Le parcours du combattant
Notre interlocuteur, qui s’interroge sans cesse sur le silence énigmatique et inquiétant des responsables concernés — ministère de tutelle, Premier ministère, administrations locales et nationales, entre autres — , bien qu’assaillis régulièrement par nombre de requêtes et correspondances dont ils sont destinataires de la part des quatre victimes qui mènent, depuis plus de 10 ans, un combat pénible et interminable, retrace, pour la énième fois, le fil des événements. Selon lui, le traitement, dont les quatre cadres font l’objet de la part des structures administratives de l’État, est injuste. “On nous a salis arbitrairement sans aucune preuve ni témoins.
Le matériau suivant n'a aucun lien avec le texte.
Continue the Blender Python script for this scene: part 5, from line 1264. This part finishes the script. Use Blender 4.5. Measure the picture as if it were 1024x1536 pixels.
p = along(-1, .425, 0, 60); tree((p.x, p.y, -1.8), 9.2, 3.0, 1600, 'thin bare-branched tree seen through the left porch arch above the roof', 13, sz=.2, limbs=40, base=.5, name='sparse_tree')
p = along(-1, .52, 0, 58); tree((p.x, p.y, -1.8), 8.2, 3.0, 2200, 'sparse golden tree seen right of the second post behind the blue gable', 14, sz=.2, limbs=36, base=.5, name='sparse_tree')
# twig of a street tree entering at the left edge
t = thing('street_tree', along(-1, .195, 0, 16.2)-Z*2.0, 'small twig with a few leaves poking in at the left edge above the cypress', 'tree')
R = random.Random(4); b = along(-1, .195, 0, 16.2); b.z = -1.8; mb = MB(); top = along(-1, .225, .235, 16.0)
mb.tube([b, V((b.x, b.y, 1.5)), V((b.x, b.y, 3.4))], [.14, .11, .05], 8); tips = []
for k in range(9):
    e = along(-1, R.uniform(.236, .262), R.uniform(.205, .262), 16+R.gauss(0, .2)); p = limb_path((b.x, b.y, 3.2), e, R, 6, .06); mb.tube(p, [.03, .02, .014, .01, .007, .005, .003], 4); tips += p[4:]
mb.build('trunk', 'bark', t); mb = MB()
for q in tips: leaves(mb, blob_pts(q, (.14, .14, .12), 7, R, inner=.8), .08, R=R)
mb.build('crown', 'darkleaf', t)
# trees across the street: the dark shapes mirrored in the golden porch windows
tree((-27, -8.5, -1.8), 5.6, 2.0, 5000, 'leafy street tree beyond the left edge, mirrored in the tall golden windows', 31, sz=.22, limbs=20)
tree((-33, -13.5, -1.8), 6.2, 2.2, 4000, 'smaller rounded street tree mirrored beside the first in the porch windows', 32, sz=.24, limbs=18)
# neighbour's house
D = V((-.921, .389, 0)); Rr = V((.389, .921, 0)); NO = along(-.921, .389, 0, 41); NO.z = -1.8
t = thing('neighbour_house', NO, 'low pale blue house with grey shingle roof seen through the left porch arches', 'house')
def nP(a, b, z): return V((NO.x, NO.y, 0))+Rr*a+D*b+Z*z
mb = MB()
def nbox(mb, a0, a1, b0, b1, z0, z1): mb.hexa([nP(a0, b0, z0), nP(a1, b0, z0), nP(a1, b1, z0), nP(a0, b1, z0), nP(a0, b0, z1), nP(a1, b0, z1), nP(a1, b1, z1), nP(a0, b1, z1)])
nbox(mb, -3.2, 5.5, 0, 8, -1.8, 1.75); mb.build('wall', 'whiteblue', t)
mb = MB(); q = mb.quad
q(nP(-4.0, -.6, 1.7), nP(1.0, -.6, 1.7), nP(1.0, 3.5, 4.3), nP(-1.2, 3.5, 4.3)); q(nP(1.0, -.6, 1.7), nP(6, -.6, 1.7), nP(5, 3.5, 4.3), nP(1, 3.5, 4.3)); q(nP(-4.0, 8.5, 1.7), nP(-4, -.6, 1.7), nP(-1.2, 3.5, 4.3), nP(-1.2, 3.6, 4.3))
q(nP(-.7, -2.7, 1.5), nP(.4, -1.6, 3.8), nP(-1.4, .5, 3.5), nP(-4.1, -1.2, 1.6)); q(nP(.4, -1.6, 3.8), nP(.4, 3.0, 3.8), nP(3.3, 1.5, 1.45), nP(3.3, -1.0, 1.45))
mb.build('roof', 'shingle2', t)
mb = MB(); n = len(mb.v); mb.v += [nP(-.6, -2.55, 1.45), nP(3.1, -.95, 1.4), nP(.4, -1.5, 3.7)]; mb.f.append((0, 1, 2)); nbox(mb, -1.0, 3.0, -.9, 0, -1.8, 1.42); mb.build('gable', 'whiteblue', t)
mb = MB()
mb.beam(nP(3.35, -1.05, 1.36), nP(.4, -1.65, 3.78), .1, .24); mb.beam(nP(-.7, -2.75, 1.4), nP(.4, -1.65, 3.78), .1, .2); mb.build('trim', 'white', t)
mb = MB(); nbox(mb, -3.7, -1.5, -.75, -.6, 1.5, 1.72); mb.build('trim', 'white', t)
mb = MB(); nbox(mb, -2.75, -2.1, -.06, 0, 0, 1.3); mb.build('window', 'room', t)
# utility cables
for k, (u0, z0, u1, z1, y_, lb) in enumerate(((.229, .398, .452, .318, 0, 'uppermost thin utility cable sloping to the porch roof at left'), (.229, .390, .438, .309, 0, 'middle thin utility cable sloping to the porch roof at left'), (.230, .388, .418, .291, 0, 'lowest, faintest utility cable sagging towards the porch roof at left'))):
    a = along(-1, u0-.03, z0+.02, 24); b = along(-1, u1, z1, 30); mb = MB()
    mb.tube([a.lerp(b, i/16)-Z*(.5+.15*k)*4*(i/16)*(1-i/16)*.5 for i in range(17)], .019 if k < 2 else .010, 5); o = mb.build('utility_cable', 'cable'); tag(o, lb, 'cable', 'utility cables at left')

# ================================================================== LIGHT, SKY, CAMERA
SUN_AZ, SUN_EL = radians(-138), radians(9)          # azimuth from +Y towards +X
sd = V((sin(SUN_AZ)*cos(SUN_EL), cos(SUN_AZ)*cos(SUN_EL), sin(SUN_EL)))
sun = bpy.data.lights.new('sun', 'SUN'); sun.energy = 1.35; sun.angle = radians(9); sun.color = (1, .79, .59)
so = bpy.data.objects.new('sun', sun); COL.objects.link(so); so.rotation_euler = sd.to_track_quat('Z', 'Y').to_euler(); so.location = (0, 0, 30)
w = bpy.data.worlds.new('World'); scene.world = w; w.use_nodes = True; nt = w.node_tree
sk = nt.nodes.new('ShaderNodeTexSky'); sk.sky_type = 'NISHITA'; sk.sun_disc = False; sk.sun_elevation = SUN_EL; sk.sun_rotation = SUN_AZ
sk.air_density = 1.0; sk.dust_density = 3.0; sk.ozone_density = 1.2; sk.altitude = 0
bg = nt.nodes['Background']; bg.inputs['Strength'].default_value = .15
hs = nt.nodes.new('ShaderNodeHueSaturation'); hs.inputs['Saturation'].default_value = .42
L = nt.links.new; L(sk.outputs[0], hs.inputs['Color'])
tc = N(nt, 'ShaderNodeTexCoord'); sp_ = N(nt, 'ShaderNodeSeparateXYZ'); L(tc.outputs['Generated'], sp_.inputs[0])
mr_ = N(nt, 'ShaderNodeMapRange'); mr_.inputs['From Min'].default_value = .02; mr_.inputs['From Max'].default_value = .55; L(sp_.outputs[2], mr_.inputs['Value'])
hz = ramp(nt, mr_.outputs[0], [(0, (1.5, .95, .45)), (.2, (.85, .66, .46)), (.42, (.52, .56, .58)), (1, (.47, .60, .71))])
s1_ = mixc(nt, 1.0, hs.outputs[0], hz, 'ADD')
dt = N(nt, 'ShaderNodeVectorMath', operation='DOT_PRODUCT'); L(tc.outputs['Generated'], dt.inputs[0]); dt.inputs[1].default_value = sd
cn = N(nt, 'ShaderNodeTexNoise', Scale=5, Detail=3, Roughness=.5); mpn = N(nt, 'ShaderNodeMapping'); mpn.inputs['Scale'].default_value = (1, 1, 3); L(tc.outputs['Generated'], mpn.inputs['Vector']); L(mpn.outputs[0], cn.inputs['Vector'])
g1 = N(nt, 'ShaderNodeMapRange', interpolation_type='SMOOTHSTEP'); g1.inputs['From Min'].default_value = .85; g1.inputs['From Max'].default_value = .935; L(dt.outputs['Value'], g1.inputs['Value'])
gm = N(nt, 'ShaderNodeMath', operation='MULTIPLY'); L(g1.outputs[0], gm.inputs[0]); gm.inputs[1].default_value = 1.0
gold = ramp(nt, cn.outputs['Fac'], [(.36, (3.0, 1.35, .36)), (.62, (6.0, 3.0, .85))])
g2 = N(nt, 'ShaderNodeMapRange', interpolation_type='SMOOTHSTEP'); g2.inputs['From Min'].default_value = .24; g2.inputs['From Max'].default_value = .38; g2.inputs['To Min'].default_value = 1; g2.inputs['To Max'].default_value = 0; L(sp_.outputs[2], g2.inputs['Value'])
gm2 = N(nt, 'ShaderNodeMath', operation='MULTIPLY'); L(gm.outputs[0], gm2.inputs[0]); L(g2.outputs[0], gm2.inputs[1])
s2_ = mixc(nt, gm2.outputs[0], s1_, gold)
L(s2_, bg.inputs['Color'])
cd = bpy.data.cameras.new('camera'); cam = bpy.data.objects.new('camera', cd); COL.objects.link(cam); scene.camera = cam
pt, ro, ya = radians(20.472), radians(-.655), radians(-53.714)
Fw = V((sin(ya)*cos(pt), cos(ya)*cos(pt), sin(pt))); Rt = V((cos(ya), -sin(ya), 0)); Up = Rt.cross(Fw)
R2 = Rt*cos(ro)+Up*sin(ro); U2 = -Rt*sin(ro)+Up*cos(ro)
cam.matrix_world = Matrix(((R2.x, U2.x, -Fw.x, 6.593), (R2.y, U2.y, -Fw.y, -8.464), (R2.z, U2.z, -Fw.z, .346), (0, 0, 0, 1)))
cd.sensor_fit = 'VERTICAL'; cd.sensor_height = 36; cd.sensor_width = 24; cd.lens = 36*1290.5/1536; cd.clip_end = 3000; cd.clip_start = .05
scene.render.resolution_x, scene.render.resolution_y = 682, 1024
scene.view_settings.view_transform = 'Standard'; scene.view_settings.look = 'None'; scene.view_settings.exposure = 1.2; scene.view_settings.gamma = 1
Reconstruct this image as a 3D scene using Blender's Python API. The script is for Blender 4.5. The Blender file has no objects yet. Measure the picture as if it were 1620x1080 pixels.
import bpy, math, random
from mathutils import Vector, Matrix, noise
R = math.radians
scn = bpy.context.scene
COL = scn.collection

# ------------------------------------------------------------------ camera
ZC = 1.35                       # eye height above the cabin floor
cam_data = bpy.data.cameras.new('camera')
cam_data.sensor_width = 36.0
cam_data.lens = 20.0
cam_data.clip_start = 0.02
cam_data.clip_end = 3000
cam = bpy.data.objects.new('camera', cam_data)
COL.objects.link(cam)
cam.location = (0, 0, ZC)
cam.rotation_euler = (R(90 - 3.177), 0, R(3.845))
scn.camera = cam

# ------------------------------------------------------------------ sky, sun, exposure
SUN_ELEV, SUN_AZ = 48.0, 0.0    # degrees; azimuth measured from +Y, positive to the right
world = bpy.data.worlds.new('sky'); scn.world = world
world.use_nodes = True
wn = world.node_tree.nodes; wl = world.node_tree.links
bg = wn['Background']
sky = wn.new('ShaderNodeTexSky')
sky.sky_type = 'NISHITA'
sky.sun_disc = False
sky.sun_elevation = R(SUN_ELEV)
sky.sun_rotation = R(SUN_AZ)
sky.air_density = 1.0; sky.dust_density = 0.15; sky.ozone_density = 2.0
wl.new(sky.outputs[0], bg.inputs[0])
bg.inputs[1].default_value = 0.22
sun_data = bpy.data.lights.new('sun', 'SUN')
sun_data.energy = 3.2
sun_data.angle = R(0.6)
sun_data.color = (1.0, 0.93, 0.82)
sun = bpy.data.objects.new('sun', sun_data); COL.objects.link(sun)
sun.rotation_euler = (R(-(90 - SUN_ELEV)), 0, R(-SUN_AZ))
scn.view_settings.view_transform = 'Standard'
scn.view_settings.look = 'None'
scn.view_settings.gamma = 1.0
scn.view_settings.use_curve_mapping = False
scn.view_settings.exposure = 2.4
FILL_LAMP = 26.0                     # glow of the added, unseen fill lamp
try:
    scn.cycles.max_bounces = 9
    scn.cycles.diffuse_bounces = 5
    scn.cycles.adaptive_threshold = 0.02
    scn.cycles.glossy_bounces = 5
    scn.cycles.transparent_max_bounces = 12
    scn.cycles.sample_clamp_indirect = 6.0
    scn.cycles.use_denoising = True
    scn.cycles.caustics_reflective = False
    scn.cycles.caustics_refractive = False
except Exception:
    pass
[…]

Nous sommes, aujourd’hui, injustement privés de nos droits les plus élémentaires après avoir été suspendus de nos postes respectifs par notre tutelle, et poursuivis ensuite en justice.
Notre combat a duré plus de 10 ans avant d’être, enfin, innocentés au moyen d’une décision de justice émanant de la Cour suprême le 29 septembre 2012. Cette innocence n’est autre que le fruit de notre sérieux, de la véracité de nos déclarations faites un peu partout et aussi de la bonne foi professionnelle de chacun de nous dans cet hôpital. Mais bien que nous ayons été victimes d’une action judiciaire entachée d’irrégularités et d’une machination parfaitement orchestrée contre nous, aucune réparation de l’important préjudice que nous subissons atrocement à tous les niveaux ne nous est accordée à ce jour”, se lamente encore le représentant des quatre cadres dont le dossier est indignement traité par des instances administratives du pays.
Mohamed Azzeddine ajoute, également, toujours dans le même cadre, que suite à cette interruption de leur carrière professionnelle entre 2002 et 2011, le collectif se retrouve amputé de plusieurs années de cotisation à la Cnas “et ce, malgré notre acquittement et la réintégration dans nos postes avec régularisation de notre situation administrative et financière. Malheureusement, l’administration compétente n’a procédé, à ce jour, à aucune régularisation en notre faveur. Face à cette situation, nous nous retrouvons avec une retraite d’un agent de bureau ! Non-paiement des salaires lorsque nous étions suspendus de nos fonctions et non-paiement également des cotisations à la Cnas. Pourtant, c’est notre administration qui est à l’origine de la monumentale erreur commise. Ajouter à cela, le refus catégorique du contrôleur financier de Ténès d’apposer son visa afin que nous puissions être régularisés conformément à l’article 174 de l’ordonnance n°06-03 du 16 juillet 2006 relative à la Fonction publique”.
Le collectif des quatre protagonistes a également annoncé qu’il vient de saisir officiellement, cette fois-ci, une instance militaire du pays comme dernier recours “sur laquelle nous comptons beaucoup afin que notre épineux problème soit définitivement pris en charge. Le cas échéant, nous nous trouvons dans l’obligation d’internationaliser notre affaire”.
Solidarité citoyenne et associative
Notre interlocuteur, qui regrette que les autorités administratives locales et nationales compétentes n’osent toujours pas bouger le petit doigt afin de rétablir les concernés dans leur droit, reconnaît, en revanche, que certains militants de ce pays n’arrêtent toujours pas d’afficher leur solidarité indéfectible envers lui et ses collègues. Il s’agit, entre autres, d’après lui, “de la Ligue pour la défense des droits de l’Homme (Laddh) qui suit avec un intérêt particulier l’évolution de notre situation. C’est aussi le cas du Syndicat national autonome des personnels de l’administration publique (Snapap) qui dénonce une violation caractérisée des lois du pays et qui interpelle les autorités nationales pour intervenir et sauver ainsi les quatre pères de famille avant qu’il ne soit trop tard. Pour sa part, l’Organisation nationale pour la paix et les droits de l’Homme a réitéré, dans un communiqué rendu public, son soutien compatissant à notre cause et insiste avec fermeté sur le mystérieux silence de notre administration qui n’accorde aucun intérêt à notre cas avant de rappeler, aussi, que cela est contraire aux principes fondamentaux du Bureau international du travail (BIT) avec lequel notre pays est lié au moyen de plusieurs conventions. Le FFS ainsi que plusieurs personnalités et autres associations locales et même nationales ont également exprimé leur solidarité avec nous, tout en exigeant des pouvoirs publics de trouver les solutions escomptées que nous attendions depuis plus de 10 ans”.